The sun is not out today but my spirits are still high. The past few weekends have been great. I am back to my old status of full on Social Butterfly.
Straight & Nappy are participating in a showcase show in February called WORDSFEST (formerly WORDS). We will be performing on Friday and Saturday nights. The Friday show is devoted to music and spoken word. Rebecca and I (along with another comedy ensemble)are the comedy for that night. The artists on the program are so wonderufully talented. Artists like Kevin Coval, Iambic 3, Motep, and Ugochi are burning the stage up with their poetical and musical skills. Even though we rehearsed much later than I expected, I still enjoyed being around such great talent.
Saturday night was another night of talent. I got a call from my friend Kim. Kim is a professional stage manager.

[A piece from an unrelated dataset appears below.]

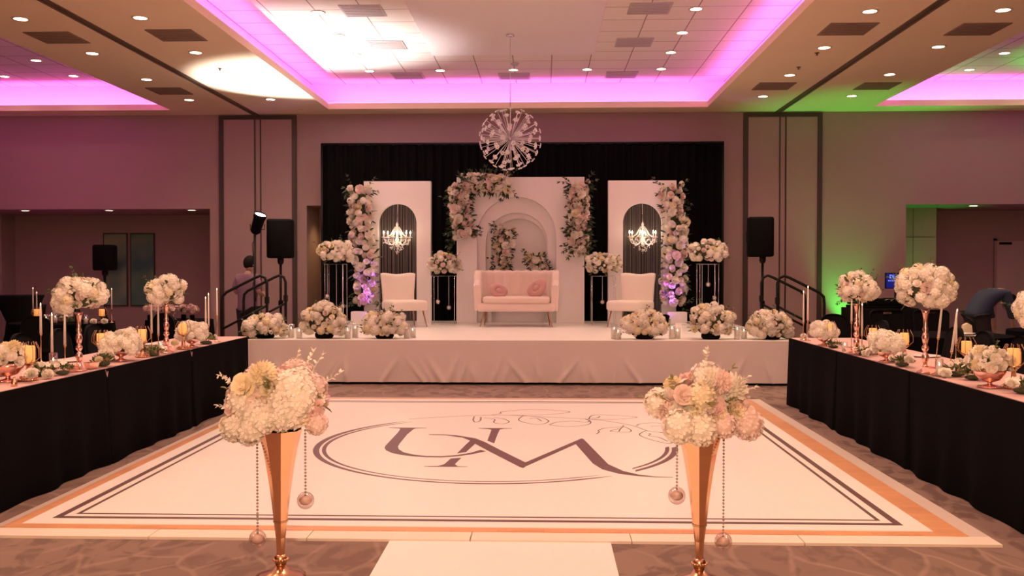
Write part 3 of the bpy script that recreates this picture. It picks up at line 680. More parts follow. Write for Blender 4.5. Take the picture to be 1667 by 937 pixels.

We recently worked together on Schoolhouse Rock Live! but we first met when I did Showboat at the Auditorium Theatre in the late 90s. Kim told me she had an extra ticket for a performance of Too Hot To Handel, a jazz gospel redux of Handel's Messiah. It was also at the auditorium (our old stompin' ground). It featured Roderick Dixon, Alfreda Burke, and Victor Trent Cook.
Dixon, Burke, and Cook may not be household names but they should be. Dixon and Cook are best known for being two of three tenors featured in the show Three Mo' Tenors (they now bill themselves as Cook, Dixon, and Young). Alfreda Burke is a wonderful soprano and the wife of Roderick Dixon. In one of those "small world" or "everybody knows everybody in show business" stories, Alfreda and Rod were also in Showboat Alfreda was in the show when I joined the cast and I took over Rod's role after he left in order to appear in the Broadway production of Ragtime.
Victor Trent Cook is also no stranger to Broadway having appeared in Smokey Joe's Cafe. He was nominated for a Tony for that show but didn't win. Ironically, two of his competitors were people that I worked with in Showboat. He did win the Star Search $100,000 male vocalist championship back in 1998. Rest assured, the boy can sing. He is a countertenor and has the highest and most pure sounding male voice that I have ever heard.
The show was very good. It included an orchestra that featured classical and jazz musicians, most notably Alvin Waddles (that man can rock a mofo piano). In addition there was choir. The choir really deserves their own post. I can't tell you how funny it is to watch a bunch of white folks in tuxedos rocking out to Handel.
For me the greatest pleasure was going backstage to say hello to Alfreda and Rod. I also got to meet the conductor and Victor Trent Cook. The man has one hell of a voice. In addition, he has these beautiful light brown eyes and smoothest brown skin.